COO: Open Protocol was not just developed by Albourne but was an industry-led venture. Who was involved and why was this important?

Amin: We were looking to create an inclusive solution and not an exclusive one. So we developed Open Protocol in conjunction with hedge funds, investors, investment banks and fund administrators. The hedge funds included Brevan Howard, DE Shaw, Och Ziff and Lansdowne Partners while we had high quality institutional investors such as the BT Pension Scheme Weyerhaeuser, Investcorp and Utah Retirement Systems. In terms of service providers, we worked closely with Goldman Sachs, Morgan Stanley, Credit Suisse and UBS, as well as Thomson Reuters, Citco and International Fund Services (IFS). This diversity led to a well thought out and balanced solution, which satisfied a broad range of industry participants.

COO: How exactly does it work?

Amin: Open Protocol does not replace existing risk reporting but complements it. Hedge fund managers are provided with a template and manual online.

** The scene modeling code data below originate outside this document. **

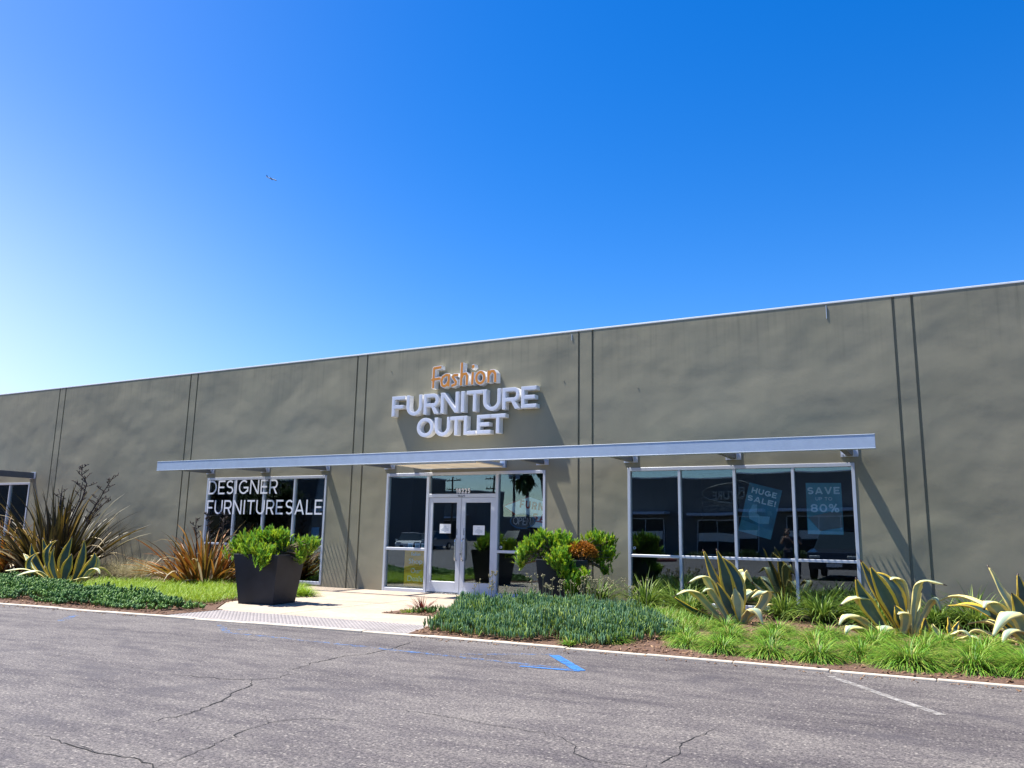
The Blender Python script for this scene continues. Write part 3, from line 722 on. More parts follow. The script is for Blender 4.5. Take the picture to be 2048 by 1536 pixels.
# canopy over the three bays
can = bpart(MB().box(-13.2, 4.22, -1.43, -1.36, 2.875, 3.085), 'canopy', M['metal']); can.name = 'canopy'
b = MB(); b.box(-13.203, 4.223, -1.436, -1.31, 3.087, 3.10); b.box(-13.2, 4.22, -1.436, -1.31, 2.862, 2.873); b.box(4.16, 4.218, -1.359, -.03, 2.9, 3.07)
b = MB(); b.box(-13.205, 4.225, -1.434, -1.31, 3.087, 3.101); b.box(-13.205, 4.225, -1.434, -1.31, 2.860, 2.873)
o = b.obj('fascia_flange', M['metal'], can); bevel(o, .003, 1)
AX = (-12.80, -10.74, -8.68, -6.66, -2.55, -.52, 1.58, 3.68)
for ax in AX:
    b = MB(); b.box(ax-.055, ax+.055, -1.355, -.014, 2.885, 3.075)
    a = b.obj('arm', M['arm'], can); bevel(a, .004, 1)
    b = MB(); b.box(ax-.15, ax+.15, -.012, -.002, 2.87, 3.09)
    for s in (-1, 1):
        x0_, x1_ = (ax+s*.058, ax+s*.150) if s > 0 else (ax+s*.150, ax+s*.058)
        b.add([(ax+s*.060, -.013, 2.885), (ax+s*.060, -.13, 3.07), (ax+s*.060, -.013, 3.07), (ax+s*.072, -.013, 2.885), (ax+s*.072, -.13, 3.07), (ax+s*.072, -.013, 3.07)],
              [(0, 1, 2), (5, 4, 3), (0, 3, 4, 1), (1, 4, 5, 2), (2, 5, 3, 0)])
        b.tube([(ax+s*.115, -.03, 2.915), (ax+s*.115, -.012, 2.915)], .016, 8)
    b.obj('wall_plate', M['alu'], a)
for xa, xb in ((-12.74, -8.74), (-.46, 3.62)):
    b = MB(); k = int((xb-xa)/.109)
    for i in range(1, k):
        x = xa+(xb-xa)*i/k
        if min(abs(x-ax) for ax in AX) < .08: continue
        b.box(x-.005, x+.005, -1.34, -.22, 3.02, 3.07)
    b.box(xa+.02, xb-.02, -.19, -.171+.03, 2.992, 3.03) if False else None
    b.obj('louvre', M['metal'], can)
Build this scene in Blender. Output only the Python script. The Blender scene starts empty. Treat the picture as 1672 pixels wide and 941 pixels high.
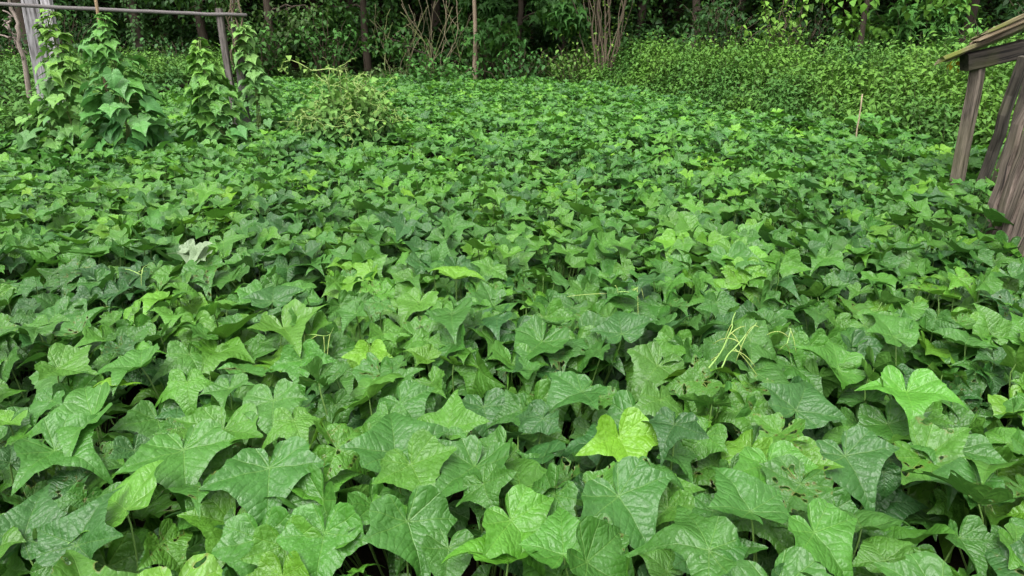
import bpy, math
import numpy as np
from mathutils import Vector, Matrix

C = bpy.context.scene
COL = C.collection
R = math.radians

# ------------------------------------------------------------------ camera, sky, sun, exposure
PITCH = R(20.6)
CAM_H = 1.4
F = 1115.0                                   # focal length in photo pixels (1672 wide)
cam_d = bpy.data.cameras.new("camera")
cam_d.sensor_width = 36.0
cam_d.lens = 36.0 * F / 1672.0
cam_d.clip_end = 400.0
cam_d.clip_start = 0.05
cam = bpy.data.objects.new("camera", cam_d)
COL.objects.link(cam)
cam.location = (0, 0, CAM_H)
cam.rotation_euler = (math.pi / 2 - PITCH, 0, 0)
C.camera = cam

SUN_EL, SUN_AZ = R(62), R(-158)               # azimuth from +Y towards +X
world = bpy.data.worlds.new("World")
C.world = world
world.use_nodes = True
wn, wl = world.node_tree.nodes, world.node_tree.links
bg = wn["Background"]
sky = wn.new("ShaderNodeTexSky")
sky.sky_type = 'NISHITA'
sky.sun_disc = False
sky.sun_elevation = SUN_EL
sky.sun_rotation = SUN_AZ
sky.air_density = 1.0
sky.dust_density = 4.0
sky.ozone_density = 1.0
hs = wn.new("ShaderNodeHueSaturation")       # a grey overcast layer rather than a blue sky
hs.inputs["Saturation"].default_value = 0.04
wl.new(sky.outputs[0], hs.inputs["Color"])
wl.new(hs.outputs[0], bg.inputs["Color"])
bg.inputs["Strength"].default_value = 0.15

sun_d = bpy.data.lights.new("sun", 'SUN')
sun_d.energy = 1.15
sun_d.angle = R(35)
sun_d.color = (1.0, 0.97, 0.92)
sun = bpy.data.objects.new("sun", sun_d)
COL.objects.link(sun)
sdir = Vector((math.sin(SUN_AZ) * math.cos(SUN_EL), math.cos(SUN_AZ) * math.cos(SUN_EL), math.sin(SUN_EL)))
sun.rotation_euler = sdir.to_track_quat('Z', 'Y').to_euler()
sun.location = sdir * 40

vs = C.view_settings
vs.view_transform = 'Standard'
vs.look = 'None'
vs.exposure = 1.56
vs.gamma = 1.0
vs.use_curve_mapping = False
C.render.engine = 'CYCLES'
cy = C.cycles
cy.max_bounces = 6
cy.diffuse_bounces = 3
cy.glossy_bounces = 2
cy.transmission_bounces = 4
cy.transparent_max_bounces = 4
cy.caustics_reflective = False
cy.caustics_refractive = False
cy.use_denoising = True
cy.denoiser = 'OPENIMAGEDENOISE'
cy.denoising_input_passes = 'RGB_ALBEDO_NORMAL'

rng = np.random.default_rng(7)

# ------------------------------------------------------------------ pixel of the photograph -> point in the place
cp, sp = math.cos(PITCH), math.sin(PITCH)


def ray(u, v):
    dx, dy = (u - 836.0) / F, -(v - 470.5) / F
    return np.array([dx, cp + dy * sp, -sp + dy * cp])


def on_z(u, v, z):
    r = ray(u, v)
    t = (z - CAM_H) / r[2]
    return np.array([0, 0, CAM_H]) + r * t


def on_y(u, v, y):
    r = ray(u, v)
    return np.array([0, 0, CAM_H]) + r * (y / r[1])


def project(P):
    P = np.atleast_2d(P)
    x, y, z = P[:, 0], P[:, 1], P[:, 2] - CAM_H
    d = y * cp - z * sp
    up = y * sp + z * cp
    d = np.where(np.abs(d) < 1e-6, 1e-6, d)
    return 836 + F * x / d, 470.5 - F * up / d, d


# ------------------------------------------------------------------ smooth noise in plan
def make_noise(seed, wl_):
    r = np.random.default_rng(seed)
    n = 9
    a = r.uniform(0, 2 * np.pi, n)
    k = 2 * np.pi / wl_ * r.uniform(0.6, 1.5, n)
    ph = r.uniform(0, 2 * np.pi, n)

    def f(x, y):
        x, y = np.asarray(x, float), np.asarray(y, float)
        s = 0
        for i in range(n):
            s = s + np.sin(k[i] * (np.cos(a[i]) * x + np.sin(a[i]) * y) + ph[i])
        return s / n * 1.6
    return f


def sstep(a, b, x):
    t = np.clip((np.asarray(x, float) - a) / (b - a), 0, 1)
    return t * t * (3 - 2 * t)


# ------------------------------------------------------------------ the shape of the place
CANOPY = 0.36
EDGE_PX = [(-420, 238), (-200, 222), (0, 204), (70, 190), (130, 162), (250, 143), (450, 129), (650, 128), (850, 132),
           (1000, 142), (1100, 162), (1200, 185), (1400, 214), (1570, 236), (1800, 258), (2100, 285)]
_e = np.array([on_z(u, v, CANOPY)[:2] for u, v in EDGE_PX])
_e = _e[np.argsort(_e[:, 0])]


def edge_y(x):
    return np.interp(x, _e[:, 0], _e[:, 1])


n_y = make_noise(15, .8)
n_a, n_b, n_c, n_d = make_noise(11, 1.5), make_noise(12, 0.62), make_noise(13, 3.5), make_noise(14, 0.9)


def canopy(x, y):
    far = sstep(2.5, 8, y)
    return CANOPY + (.045 + .045 * far) * n_a(x, y) + (0.05 + 0.045 * far) * n_b(x, y) + (.03 + .04 * far) * n_c(x, y)


def ground_z(x, y):
    x, y = np.asarray(x, float), np.asarray(y, float)
    return (0.42 * sstep(0.2, 4.0, y - edge_y(x)) + 0.02 * n_a(x * .7, y * .7)
            + 0.5 * np.clip(y - 19.5, 0, 40) * sstep(19, 24, y))


# ------------------------------------------------------------------ mesh accumulation
class Acc:
    def __init__(self):
        self.V, self.L, self.S, self.A, self.n = [], [], [], {"col": [], "vein": [], "loc": []}, 0

    def add(self, V, loops, sizes, col, vein=None, loc=None):
        V = np.asarray(V, float)
        nv = len(V)
        self.V.append(V)
        self.L.append(np.asarray(loops, np.int64) + self.n)
        self.S.append(np.asarray(sizes, np.int64))
        c = np.asarray(col, float)
        self.A["col"].append(np.broadcast_to(c, (nv, 3)))
        self.A["vein"].append(np.broadcast_to(np.array([0.5, 0.5, 0.0]) if vein is None else vein, (nv, 3)))
        self.A["loc"].append(np.broadcast_to(np.zeros(3), (nv, 3)) if loc is None else loc)
        self.n += nv

    def inst(self, T, M, P, cols, seeds=None):
        """T template, M (N,3,3), P (N,3), cols (N,3)"""
        N = len(P)
        if N == 0:
            return
        nv = len(T["V"])
        V = np.einsum('nij,vj->nvi', M, T["V"]) + P[:, None, :]
        off = (np.arange(N) * nv)[:, None]
        L = (T["L"][None, :] + off).ravel()
        S = np.tile(T["S"], N)
        col = np.repeat(cols, nv, axis=0)
        if "tint" in T:
            col = col * np.tile(T["tint"], N)[:, None]
        vein = np.tile(T["vein"], (N, 1)).copy()
        loc = np.tile(T["loc"], (N, 1)).copy()
        sd = rng.uniform(0, 50, N) if seeds is None else seeds
        vein[:, 2] = np.repeat(sd, nv)
        self.add(V.reshape(-1, 3), L, S, col, vein, loc)

    def tube(self, pts, rad, col, sides=6, cap=True):
        pts = np.asarray(pts, float)
        n = len(pts)
        rad = np.broadcast_to(np.asarray(rad, float), (n,))
        t = np.gradient(pts, axis=0)
        t /= np.linalg.norm(t, axis=1)[:, None] + 1e-9
        ref = np.array([0, 0, 1.0]) if abs(t[:, 2]).mean() < 0.8 else np.array([1.0, 0, 0])
        a = np.cross(t, ref)
        a /= np.linalg.norm(a, axis=1)[:, None] + 1e-9
        b = np.cross(t, a)
        th = np.linspace(0, 2 * np.pi, sides, endpoint=False)
        V = pts[:, None] + rad[:, None, None] * (np.cos(th)[None, :, None] * a[:, None] + np.sin(th)[None, :, None] * b[:, None])
        V = V.reshape(-1, 3)
        i = np.arange(n - 1)[:, None] * sides
        j = np.arange(sides)[None]
        k = (j + 1) % sides
        q = np.stack([i + j, i + k, i + sides + k, i + sides + j], -1).reshape(-1)
        S = np.full((n - 1) * sides, 4)
        if cap:
            q = np.concatenate([q, np.arange(sides)[::-1], (n - 1) * sides + np.arange(sides)])
            S = np.concatenate([S, [sides, sides]])
        c = np.asarray(col, float)
        if c.ndim == 2:
            c = np.repeat(c, sides, axis=0)
        loc = np.zeros((len(V), 3))
        ln = np.concatenate([[0], np.cumsum(np.linalg.norm(np.diff(pts, axis=0), axis=1))])
        loc[:, 1] = np.repeat(ln, sides)
        loc[:, 0] = np.tile(th, n)
        self.add(V, q, S, c, None, loc)

    def build(self, name, material, parent=None, flat=False):
        me = bpy.data.meshes.new(name)
        V = np.concatenate(self.V).astype(np.float32)
        L = np.concatenate(self.L).astype(np.int32)
        S = np.concatenate(self.S).astype(np.int32)
        me.vertices.add(len(V))
        me.vertices.foreach_set("co", V.ravel())
        me.loops.add(len(L))
        me.loops.foreach_set("vertex_index", L)
        me.polygons.add(len(S))
        me.polygons.foreach_set("loop_start", np.concatenate([[0], np.cumsum(S)[:-1]]).astype(np.int32))
        me.update(calc_edges=True)
        a = me.attributes.new("col", 'FLOAT_COLOR', 'POINT')
        c = np.concatenate(self.A["col"]).astype(np.float32)
        a.data.foreach_set("color", np.concatenate([c, np.ones((len(c), 1), np.float32)], 1).ravel())
        for k in ("vein", "loc"):
            a = me.attributes.new(k, 'FLOAT_VECTOR', 'POINT')
            a.data.foreach_set("vector", np.concatenate(self.A[k]).astype(np.float32).ravel())
        if flat:
            a = me.attributes.new("sharp_face", 'BOOLEAN', 'FACE')
            a.data.foreach_set("value", np.ones(len(S), bool))
        me.materials.append(material)
        o = bpy.data.objects.new(name, me)
        COL.objects.link(o)
        if parent is not None:
            o.parent = parent
        return o


def recentre(o, p):
    """put the object's origin at p (mesh data given in world space)"""
    p = np.asarray(p, float)
    me = o.data
    v = np.empty(len(me.vertices) * 3, np.float32)
    me.vertices.foreach_get("co", v)
    v = v.reshape(-1, 3) - p.astype(np.float32)
    me.vertices.foreach_set("co", v.ravel())
    o.location = p
    return o


def tag(o, label=None, cat=None, group=None, kind=None):
    if label: o["label"] = label
    if cat: o["category"] = cat
    if group: o["group"] = group
    if kind: o["kind"] = kind
    return o


def thing(name, loc, label, cat, group=None):
    o = bpy.data.objects.new(name, None)
    o.empty_display_size = 0.1
    COL.objects.link(o)
    o.location = loc
    return tag(o, label, cat, group)


def part(acc, name, material, root, flat=False, label=None):
    """a child mesh of root; acc holds world coordinates"""
    o = acc.build(name, material, None, flat)
    p = np.zeros(3)
    q = root
    while q is not None:
        p = p + np.array(q.location)
        q = q.parent
    recentre(o, p)
    o.location = (0, 0, 0)
    o.parent = root
    if label: o["label"] = label
    return o


# ------------------------------------------------------------------ materials
def mat(name):
    m = bpy.data.materials.new(name)
    m.use_nodes = True
    nt = m.node_tree
    nt.nodes.clear()
    return m, nt.nodes, nt.links


def nd(nodes, kind, **kw):
    n = nodes.new(kind)
    for k, v in kw.items():
        if k.startswith("i_"):
            key = k[2:]
            n.inputs[int(key) if key.isdigit() else key.replace("_", " ")].default_value = v
        else:
            setattr(n, k, v)
    return n


def math_node(nodes, links, op, a, b=None, c=None, clamp=False):
    n = nodes.new("ShaderNodeMath")
    n.operation = op
    n.use_clamp = clamp
    for i, x in enumerate((a, b, c)):
        if x is None: continue
        if isinstance(x, (int, float)): n.inputs[i].default_value = x
        else: links.new(x, n.inputs[i])
    return n.outputs[0]


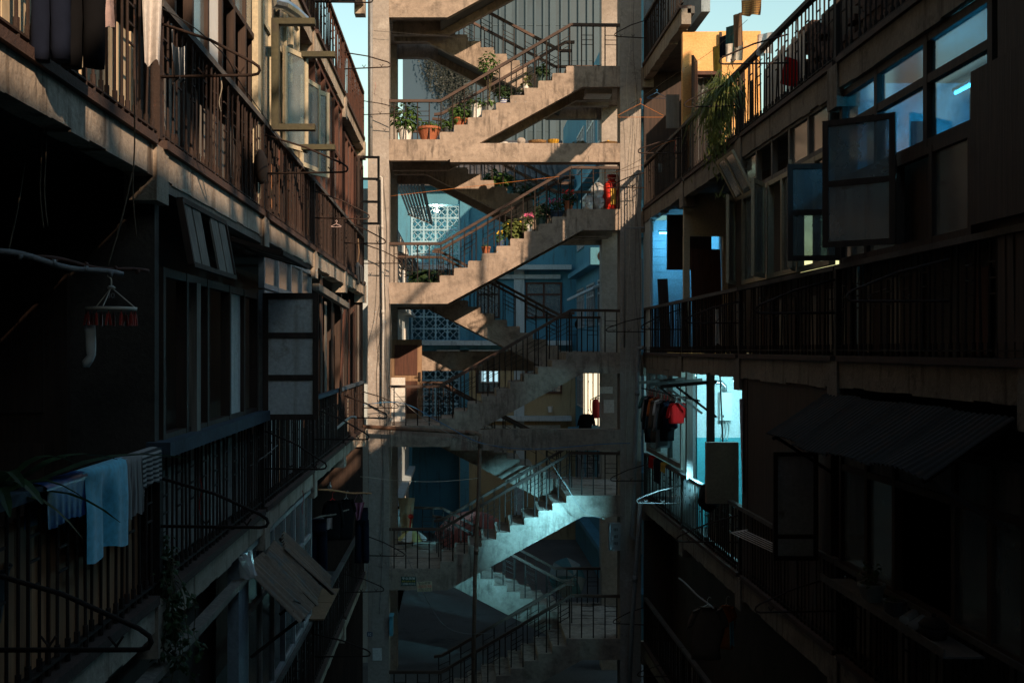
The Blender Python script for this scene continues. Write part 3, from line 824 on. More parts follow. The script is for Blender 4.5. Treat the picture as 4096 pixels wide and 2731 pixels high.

The protocol covers the following areas: firm, fund and investor details; asset class exposures, which incorporates equity, sovereign and interest rates, credit, convertible bonds, currencies, real assets and commodities; risk measures include Value at Risk (VaR), sensitivity analysis, stress tests; and finally counterparty risk. Managers can choose to report information at different grades of granularity. Grades are predefined and numbered between one and three with grade three being the most transparent.  Managers can get their fund administrator or risk aggregator to carry out work on Open Protocol for them for an incremental fee or build the technology in-house. A manager owns the information and can share it with investors. If it is disclosed to Albourne, we will pass it on to our clients as specified by the manager. Open Protocol is available to all managers, investors and consultants and not just our clients.

COO: Who is currently using Open Protocol?

Amin:  The initiative is gathering speed and we have got few managers already generating Open Protocol reports using a variety of grades in terms of transparency. However, 33 managers at our last annual client event, representing $300 billion of total AuM, gave public support to the Open Protocol. So far, the uptake has been by the largest and the smaller hedge funds, which are hoping to gain access to investors. We also have consultants such as Towers Watson expressing an interest.

COO: What has been the biggest hurdle when trying to convince managers to use Open Protocol?

Amin:  Throughout last year, we visited a lot of hedge funds to explain Open Protocol. The biggest challenge was convincing managers there were no strings attached to the product because it was free. The only way for Open Protocol to work and make the market more transparent is by making it free but a lot of managers have had trouble reconciling this. If the solution had a commercial agenda, it wouldn’t work. But, as an industry led initiative, it is good for the industry and it is a win for regulators, a win for investors and a win for managers.